> _What to do_
Count how many lines in this material contain "Blender". The answer is that number alone.

> _Data rows_
::::::
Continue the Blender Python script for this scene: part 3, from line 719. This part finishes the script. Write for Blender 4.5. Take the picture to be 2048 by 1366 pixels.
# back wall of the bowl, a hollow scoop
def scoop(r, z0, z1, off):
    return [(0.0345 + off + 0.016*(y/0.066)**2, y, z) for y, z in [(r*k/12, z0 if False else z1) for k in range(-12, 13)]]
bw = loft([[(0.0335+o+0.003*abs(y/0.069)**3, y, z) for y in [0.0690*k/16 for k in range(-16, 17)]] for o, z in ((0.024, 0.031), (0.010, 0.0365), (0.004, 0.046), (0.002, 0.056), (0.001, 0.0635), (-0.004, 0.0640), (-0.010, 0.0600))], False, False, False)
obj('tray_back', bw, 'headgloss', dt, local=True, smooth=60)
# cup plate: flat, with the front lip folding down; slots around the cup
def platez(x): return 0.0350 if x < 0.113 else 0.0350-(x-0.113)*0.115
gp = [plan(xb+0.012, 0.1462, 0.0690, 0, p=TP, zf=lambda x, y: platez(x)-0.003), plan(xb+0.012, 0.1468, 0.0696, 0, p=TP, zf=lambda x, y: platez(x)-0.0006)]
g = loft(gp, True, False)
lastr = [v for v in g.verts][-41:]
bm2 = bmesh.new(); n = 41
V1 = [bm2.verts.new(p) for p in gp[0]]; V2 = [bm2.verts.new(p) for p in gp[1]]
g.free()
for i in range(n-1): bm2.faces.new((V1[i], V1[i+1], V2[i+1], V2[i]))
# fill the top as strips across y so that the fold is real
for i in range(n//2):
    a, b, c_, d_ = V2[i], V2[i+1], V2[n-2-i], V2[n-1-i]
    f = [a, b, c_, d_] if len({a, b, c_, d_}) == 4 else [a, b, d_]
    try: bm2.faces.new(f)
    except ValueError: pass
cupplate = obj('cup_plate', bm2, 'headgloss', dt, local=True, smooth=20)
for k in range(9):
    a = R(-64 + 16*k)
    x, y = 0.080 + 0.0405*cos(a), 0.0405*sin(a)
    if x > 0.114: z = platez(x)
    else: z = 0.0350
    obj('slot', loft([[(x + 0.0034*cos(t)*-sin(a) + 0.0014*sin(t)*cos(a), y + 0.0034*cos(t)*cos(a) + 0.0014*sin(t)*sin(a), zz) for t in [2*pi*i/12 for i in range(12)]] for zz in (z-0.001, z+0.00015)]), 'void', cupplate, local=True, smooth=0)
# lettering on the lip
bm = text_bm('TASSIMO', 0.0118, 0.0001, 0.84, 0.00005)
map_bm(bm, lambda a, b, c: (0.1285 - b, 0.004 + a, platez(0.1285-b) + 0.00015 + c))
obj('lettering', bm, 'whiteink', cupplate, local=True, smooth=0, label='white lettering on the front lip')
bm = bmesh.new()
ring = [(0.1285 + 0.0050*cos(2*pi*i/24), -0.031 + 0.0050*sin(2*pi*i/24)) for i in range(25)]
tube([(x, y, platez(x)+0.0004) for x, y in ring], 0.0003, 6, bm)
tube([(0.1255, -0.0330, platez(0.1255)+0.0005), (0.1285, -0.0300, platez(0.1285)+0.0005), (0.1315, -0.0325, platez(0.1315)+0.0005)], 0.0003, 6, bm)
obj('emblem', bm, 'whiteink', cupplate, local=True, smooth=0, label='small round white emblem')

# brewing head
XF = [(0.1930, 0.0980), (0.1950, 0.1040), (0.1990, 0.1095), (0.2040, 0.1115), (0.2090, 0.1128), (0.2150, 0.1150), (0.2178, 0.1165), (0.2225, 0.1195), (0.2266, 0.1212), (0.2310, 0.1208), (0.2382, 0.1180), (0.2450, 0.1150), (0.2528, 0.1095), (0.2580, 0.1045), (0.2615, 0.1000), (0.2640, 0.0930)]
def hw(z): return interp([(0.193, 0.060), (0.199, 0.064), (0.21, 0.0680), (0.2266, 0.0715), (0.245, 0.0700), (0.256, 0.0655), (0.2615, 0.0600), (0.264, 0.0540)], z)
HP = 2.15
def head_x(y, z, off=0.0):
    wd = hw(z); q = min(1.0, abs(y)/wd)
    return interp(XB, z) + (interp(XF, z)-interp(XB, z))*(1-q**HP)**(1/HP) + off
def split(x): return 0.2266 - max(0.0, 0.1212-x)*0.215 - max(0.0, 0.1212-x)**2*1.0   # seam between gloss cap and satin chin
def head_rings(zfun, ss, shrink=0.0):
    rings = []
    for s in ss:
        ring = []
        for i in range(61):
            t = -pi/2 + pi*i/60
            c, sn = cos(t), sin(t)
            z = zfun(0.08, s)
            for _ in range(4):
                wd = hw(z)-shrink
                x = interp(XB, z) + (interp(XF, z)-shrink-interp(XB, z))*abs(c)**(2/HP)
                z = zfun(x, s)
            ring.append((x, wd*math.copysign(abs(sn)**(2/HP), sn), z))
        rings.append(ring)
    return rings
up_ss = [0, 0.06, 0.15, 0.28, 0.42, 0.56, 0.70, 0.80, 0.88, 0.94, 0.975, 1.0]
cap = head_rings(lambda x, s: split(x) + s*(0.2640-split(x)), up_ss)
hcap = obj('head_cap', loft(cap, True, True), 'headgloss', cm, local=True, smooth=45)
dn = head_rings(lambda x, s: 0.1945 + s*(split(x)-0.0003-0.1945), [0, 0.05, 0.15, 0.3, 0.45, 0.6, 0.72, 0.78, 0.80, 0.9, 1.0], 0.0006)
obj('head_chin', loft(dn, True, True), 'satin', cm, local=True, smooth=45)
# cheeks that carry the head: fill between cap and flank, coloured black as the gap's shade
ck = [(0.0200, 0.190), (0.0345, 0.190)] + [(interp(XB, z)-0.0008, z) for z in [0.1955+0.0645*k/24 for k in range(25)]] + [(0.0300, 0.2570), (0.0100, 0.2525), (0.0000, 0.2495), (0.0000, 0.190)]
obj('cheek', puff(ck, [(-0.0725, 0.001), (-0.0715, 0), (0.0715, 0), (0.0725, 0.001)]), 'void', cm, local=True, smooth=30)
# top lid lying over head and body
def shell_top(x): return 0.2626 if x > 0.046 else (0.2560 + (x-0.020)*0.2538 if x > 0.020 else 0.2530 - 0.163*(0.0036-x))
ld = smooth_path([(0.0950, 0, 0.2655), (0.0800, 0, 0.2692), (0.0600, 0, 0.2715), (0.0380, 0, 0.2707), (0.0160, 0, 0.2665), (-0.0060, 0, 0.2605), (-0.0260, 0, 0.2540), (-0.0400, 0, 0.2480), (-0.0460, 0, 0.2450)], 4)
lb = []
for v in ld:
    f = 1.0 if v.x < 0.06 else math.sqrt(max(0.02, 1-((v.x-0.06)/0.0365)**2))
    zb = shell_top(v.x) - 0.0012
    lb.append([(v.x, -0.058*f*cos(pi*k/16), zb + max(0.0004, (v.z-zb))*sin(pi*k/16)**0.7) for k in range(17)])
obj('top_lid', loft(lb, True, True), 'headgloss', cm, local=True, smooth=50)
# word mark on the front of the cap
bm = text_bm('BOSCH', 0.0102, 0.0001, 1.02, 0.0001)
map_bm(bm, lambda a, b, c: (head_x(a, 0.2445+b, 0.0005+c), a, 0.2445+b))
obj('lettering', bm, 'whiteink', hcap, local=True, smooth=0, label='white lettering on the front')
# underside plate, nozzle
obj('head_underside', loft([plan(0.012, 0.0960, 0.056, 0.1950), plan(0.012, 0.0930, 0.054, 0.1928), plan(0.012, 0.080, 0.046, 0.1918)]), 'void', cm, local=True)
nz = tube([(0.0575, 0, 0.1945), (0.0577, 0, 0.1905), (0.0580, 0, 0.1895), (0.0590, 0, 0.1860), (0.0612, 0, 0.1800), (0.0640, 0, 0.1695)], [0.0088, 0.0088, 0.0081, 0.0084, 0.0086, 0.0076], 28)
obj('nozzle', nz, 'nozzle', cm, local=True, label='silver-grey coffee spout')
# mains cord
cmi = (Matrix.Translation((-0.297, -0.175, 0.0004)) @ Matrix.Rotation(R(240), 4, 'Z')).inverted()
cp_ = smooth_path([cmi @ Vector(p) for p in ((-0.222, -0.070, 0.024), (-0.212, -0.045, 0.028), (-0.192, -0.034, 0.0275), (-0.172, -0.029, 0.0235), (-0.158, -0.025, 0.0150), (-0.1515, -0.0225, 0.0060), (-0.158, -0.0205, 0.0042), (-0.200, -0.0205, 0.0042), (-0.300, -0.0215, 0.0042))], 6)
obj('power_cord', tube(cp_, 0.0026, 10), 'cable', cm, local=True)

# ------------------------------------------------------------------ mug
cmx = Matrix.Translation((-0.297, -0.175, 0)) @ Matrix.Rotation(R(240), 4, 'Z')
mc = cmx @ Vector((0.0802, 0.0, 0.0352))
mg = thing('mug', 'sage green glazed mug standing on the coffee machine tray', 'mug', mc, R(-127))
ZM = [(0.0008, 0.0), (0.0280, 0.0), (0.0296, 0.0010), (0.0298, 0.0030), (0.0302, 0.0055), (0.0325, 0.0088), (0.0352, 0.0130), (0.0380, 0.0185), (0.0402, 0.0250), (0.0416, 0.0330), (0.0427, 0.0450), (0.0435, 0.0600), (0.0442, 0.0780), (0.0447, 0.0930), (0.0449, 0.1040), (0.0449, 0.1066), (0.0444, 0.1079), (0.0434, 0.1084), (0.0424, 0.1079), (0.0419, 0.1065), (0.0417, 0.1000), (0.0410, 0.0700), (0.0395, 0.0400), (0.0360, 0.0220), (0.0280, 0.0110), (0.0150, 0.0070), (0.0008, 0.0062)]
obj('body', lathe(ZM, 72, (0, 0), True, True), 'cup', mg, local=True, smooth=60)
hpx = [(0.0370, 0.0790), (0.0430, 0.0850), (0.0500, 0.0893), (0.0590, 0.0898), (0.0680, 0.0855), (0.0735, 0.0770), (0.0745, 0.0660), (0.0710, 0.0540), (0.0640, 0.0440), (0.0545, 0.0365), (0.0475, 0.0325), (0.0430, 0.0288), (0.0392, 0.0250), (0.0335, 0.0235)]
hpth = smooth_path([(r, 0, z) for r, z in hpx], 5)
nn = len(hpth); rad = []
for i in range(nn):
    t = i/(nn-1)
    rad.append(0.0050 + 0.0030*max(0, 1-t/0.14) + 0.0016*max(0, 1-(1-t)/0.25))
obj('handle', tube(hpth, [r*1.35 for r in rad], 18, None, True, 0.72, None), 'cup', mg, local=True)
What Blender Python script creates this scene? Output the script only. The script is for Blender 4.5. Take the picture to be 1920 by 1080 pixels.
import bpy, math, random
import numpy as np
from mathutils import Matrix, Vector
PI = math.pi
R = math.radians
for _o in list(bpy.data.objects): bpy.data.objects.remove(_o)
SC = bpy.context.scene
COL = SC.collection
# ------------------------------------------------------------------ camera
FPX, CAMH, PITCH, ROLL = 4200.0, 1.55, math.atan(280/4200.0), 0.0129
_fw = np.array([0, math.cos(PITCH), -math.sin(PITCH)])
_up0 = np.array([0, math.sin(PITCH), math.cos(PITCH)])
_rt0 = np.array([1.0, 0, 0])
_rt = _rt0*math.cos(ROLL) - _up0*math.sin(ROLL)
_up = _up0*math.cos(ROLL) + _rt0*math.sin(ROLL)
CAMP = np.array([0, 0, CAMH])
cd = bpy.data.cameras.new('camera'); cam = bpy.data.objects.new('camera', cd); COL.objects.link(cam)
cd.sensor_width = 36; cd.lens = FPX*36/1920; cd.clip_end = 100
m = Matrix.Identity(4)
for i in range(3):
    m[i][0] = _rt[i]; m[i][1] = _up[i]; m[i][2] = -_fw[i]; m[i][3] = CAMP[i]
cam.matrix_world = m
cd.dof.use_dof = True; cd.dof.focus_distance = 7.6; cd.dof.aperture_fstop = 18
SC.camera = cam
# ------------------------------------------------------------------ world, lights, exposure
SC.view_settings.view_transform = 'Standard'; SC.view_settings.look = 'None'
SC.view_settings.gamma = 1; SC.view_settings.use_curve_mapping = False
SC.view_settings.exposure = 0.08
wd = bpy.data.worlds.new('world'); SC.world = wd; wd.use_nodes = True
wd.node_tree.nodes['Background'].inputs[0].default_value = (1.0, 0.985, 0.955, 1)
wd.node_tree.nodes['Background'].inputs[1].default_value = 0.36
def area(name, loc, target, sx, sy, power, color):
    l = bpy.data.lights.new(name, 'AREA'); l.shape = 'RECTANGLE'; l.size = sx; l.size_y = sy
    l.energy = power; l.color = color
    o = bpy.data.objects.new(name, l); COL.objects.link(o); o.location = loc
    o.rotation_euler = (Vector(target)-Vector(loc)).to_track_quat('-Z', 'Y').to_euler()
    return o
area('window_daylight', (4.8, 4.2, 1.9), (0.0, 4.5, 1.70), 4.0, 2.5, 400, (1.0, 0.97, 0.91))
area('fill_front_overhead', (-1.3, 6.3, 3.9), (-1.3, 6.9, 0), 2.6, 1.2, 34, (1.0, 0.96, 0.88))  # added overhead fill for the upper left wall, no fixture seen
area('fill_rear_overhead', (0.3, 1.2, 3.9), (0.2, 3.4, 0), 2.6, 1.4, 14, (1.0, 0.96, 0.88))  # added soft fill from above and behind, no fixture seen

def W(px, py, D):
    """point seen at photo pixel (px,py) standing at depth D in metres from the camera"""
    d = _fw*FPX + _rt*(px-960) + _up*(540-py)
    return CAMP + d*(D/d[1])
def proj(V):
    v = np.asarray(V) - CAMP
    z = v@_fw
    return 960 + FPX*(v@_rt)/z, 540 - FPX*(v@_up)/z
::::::
> _In response_
2